WORK TO DO: Output an exact reproduction of the data.

MATERIAL PROVIDED:
════════════════════
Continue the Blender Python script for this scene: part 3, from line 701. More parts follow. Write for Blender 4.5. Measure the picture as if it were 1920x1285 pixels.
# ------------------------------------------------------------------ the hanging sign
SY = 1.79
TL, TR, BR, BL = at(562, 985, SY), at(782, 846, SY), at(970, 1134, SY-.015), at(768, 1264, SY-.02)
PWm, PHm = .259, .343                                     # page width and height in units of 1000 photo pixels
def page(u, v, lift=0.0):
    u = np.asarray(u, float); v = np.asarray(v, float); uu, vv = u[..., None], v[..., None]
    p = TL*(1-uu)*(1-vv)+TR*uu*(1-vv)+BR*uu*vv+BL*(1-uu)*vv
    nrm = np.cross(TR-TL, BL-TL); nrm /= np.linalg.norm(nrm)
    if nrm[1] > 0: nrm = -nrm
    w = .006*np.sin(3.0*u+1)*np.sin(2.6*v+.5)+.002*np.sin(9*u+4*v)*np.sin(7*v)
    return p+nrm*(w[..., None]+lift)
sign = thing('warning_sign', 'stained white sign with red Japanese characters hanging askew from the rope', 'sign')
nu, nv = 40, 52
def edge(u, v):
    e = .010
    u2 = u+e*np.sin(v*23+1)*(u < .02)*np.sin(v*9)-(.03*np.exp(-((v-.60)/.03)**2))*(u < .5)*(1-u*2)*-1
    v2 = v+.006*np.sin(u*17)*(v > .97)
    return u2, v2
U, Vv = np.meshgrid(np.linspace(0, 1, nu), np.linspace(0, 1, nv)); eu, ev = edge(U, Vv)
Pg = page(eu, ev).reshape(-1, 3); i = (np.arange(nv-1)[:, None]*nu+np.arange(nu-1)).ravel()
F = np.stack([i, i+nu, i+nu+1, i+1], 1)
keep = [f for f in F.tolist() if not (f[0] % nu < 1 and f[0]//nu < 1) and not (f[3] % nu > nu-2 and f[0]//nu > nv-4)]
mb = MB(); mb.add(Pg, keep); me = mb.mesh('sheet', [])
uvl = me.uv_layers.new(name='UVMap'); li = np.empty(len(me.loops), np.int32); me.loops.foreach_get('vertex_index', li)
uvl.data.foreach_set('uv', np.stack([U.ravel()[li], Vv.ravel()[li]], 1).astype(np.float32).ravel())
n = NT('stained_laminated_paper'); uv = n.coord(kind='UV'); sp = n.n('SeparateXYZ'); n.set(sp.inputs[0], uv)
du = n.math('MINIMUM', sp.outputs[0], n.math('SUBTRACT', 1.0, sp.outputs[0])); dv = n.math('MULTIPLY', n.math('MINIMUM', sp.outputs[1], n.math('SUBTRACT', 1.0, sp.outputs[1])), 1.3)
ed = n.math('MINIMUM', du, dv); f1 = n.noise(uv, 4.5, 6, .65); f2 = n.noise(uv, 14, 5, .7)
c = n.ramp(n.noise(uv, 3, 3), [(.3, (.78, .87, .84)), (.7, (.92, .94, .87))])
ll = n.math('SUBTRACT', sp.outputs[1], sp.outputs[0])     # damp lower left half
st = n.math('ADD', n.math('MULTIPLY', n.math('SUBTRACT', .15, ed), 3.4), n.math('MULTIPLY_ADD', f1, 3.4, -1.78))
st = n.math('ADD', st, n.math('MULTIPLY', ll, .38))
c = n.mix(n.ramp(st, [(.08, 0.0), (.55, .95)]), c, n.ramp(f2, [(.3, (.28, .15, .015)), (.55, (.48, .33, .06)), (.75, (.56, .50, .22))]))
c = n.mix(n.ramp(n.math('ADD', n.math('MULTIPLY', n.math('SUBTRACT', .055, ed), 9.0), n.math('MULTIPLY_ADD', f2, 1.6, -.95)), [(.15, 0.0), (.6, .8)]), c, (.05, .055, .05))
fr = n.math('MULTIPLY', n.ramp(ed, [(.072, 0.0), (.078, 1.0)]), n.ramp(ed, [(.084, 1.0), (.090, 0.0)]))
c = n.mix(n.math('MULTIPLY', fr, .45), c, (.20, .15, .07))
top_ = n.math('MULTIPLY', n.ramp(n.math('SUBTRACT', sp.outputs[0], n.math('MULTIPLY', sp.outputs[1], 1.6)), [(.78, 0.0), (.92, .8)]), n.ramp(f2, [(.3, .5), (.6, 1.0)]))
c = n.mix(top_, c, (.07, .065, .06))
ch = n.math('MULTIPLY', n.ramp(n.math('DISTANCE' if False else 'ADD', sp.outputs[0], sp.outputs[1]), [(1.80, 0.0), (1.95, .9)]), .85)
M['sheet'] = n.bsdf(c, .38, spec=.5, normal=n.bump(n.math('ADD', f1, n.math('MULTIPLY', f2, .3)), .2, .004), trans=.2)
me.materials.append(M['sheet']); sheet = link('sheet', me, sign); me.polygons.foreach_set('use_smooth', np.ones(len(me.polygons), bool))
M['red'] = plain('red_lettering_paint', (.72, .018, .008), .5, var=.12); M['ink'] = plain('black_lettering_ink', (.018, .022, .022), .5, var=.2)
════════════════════
FINAL RESULT:
Continue the Blender Python script for this scene: part 3, from line 701. More parts follow. Write for Blender 4.5. Measure the picture as if it were 1920x1285 pixels.
# ------------------------------------------------------------------ the hanging sign
SY = 1.79
TL, TR, BR, BL = at(562, 985, SY), at(782, 846, SY), at(970, 1134, SY-.015), at(768, 1264, SY-.02)
PWm, PHm = .259, .343                                     # page width and height in units of 1000 photo pixels
def page(u, v, lift=0.0):
    u = np.asarray(u, float); v = np.asarray(v, float); uu, vv = u[..., None], v[..., None]
    p = TL*(1-uu)*(1-vv)+TR*uu*(1-vv)+BR*uu*vv+BL*(1-uu)*vv
    nrm = np.cross(TR-TL, BL-TL); nrm /= np.linalg.norm(nrm)
    if nrm[1] > 0: nrm = -nrm
    w = .006*np.sin(3.0*u+1)*np.sin(2.6*v+.5)+.002*np.sin(9*u+4*v)*np.sin(7*v)
    return p+nrm*(w[..., None]+lift)
sign = thing('warning_sign', 'stained white sign with red Japanese characters hanging askew from the rope', 'sign')
nu, nv = 40, 52
def edge(u, v):
    e = .010
    u2 = u+e*np.sin(v*23+1)*(u < .02)*np.sin(v*9)-(.03*np.exp(-((v-.60)/.03)**2))*(u < .5)*(1-u*2)*-1
    v2 = v+.006*np.sin(u*17)*(v > .97)
    return u2, v2
U, Vv = np.meshgrid(np.linspace(0, 1, nu), np.linspace(0, 1, nv)); eu, ev = edge(U, Vv)
Pg = page(eu, ev).reshape(-1, 3); i = (np.arange(nv-1)[:, None]*nu+np.arange(nu-1)).ravel()
F = np.stack([i, i+nu, i+nu+1, i+1], 1)
keep = [f for f in F.tolist() if not (f[0] % nu < 1 and f[0]//nu < 1) and not (f[3] % nu > nu-2 and f[0]//nu > nv-4)]
mb = MB(); mb.add(Pg, keep); me = mb.mesh('sheet', [])
uvl = me.uv_layers.new(name='UVMap'); li = np.empty(len(me.loops), np.int32); me.loops.foreach_get('vertex_index', li)
uvl.data.foreach_set('uv', np.stack([U.ravel()[li], Vv.ravel()[li]], 1).astype(np.float32).ravel())
n = NT('stained_laminated_paper'); uv = n.coord(kind='UV'); sp = n.n('SeparateXYZ'); n.set(sp.inputs[0], uv)
du = n.math('MINIMUM', sp.outputs[0], n.math('SUBTRACT', 1.0, sp.outputs[0])); dv = n.math('MULTIPLY', n.math('MINIMUM', sp.outputs[1], n.math('SUBTRACT', 1.0, sp.outputs[1])), 1.3)
ed = n.math('MINIMUM', du, dv); f1 = n.noise(uv, 4.5, 6, .65); f2 = n.noise(uv, 14, 5, .7)
c = n.ramp(n.noise(uv, 3, 3), [(.3, (.78, .87, .84)), (.7, (.92, .94, .87))])
ll = n.math('SUBTRACT', sp.outputs[1], sp.outputs[0])     # damp lower left half
st = n.math('ADD', n.math('MULTIPLY', n.math('SUBTRACT', .15, ed), 3.4), n.math('MULTIPLY_ADD', f1, 3.4, -1.78))
st = n.math('ADD', st, n.math('MULTIPLY', ll, .38))
c = n.mix(n.ramp(st, [(.08, 0.0), (.55, .95)]), c, n.ramp(f2, [(.3, (.28, .15, .015)), (.55, (.48, .33, .06)), (.75, (.56, .50, .22))]))
c = n.mix(n.ramp(n.math('ADD', n.math('MULTIPLY', n.math('SUBTRACT', .055, ed), 9.0), n.math('MULTIPLY_ADD', f2, 1.6, -.95)), [(.15, 0.0), (.6, .8)]), c, (.05, .055, .05))
fr = n.math('MULTIPLY', n.ramp(ed, [(.072, 0.0), (.078, 1.0)]), n.ramp(ed, [(.084, 1.0), (.090, 0.0)]))
c = n.mix(n.math('MULTIPLY', fr, .45), c, (.20, .15, .07))
top_ = n.math('MULTIPLY', n.ramp(n.math('SUBTRACT', sp.outputs[0], n.math('MULTIPLY', sp.outputs[1], 1.6)), [(.78, 0.0), (.92, .8)]), n.ramp(f2, [(.3, .5), (.6, 1.0)]))
c = n.mix(top_, c, (.07, .065, .06))
ch = n.math('MULTIPLY', n.ramp(n.math('DISTANCE' if False else 'ADD', sp.outputs[0], sp.outputs[1]), [(1.80, 0.0), (1.95, .9)]), .85)
M['sheet'] = n.bsdf(c, .38, spec=.5, normal=n.bump(n.math('ADD', f1, n.math('MULTIPLY', f2, .3)), .2, .004), trans=.2)
me.materials.append(M['sheet']); sheet = link('sheet', me, sign); me.polygons.foreach_set('use_smooth', np.ones(len(me.polygons), bool))
M['red'] = plain('red_lettering_paint', (.72, .018, .008), .5, var=.12); M['ink'] = plain('black_lettering_ink', (.018, .022, .022), .5, var=.2)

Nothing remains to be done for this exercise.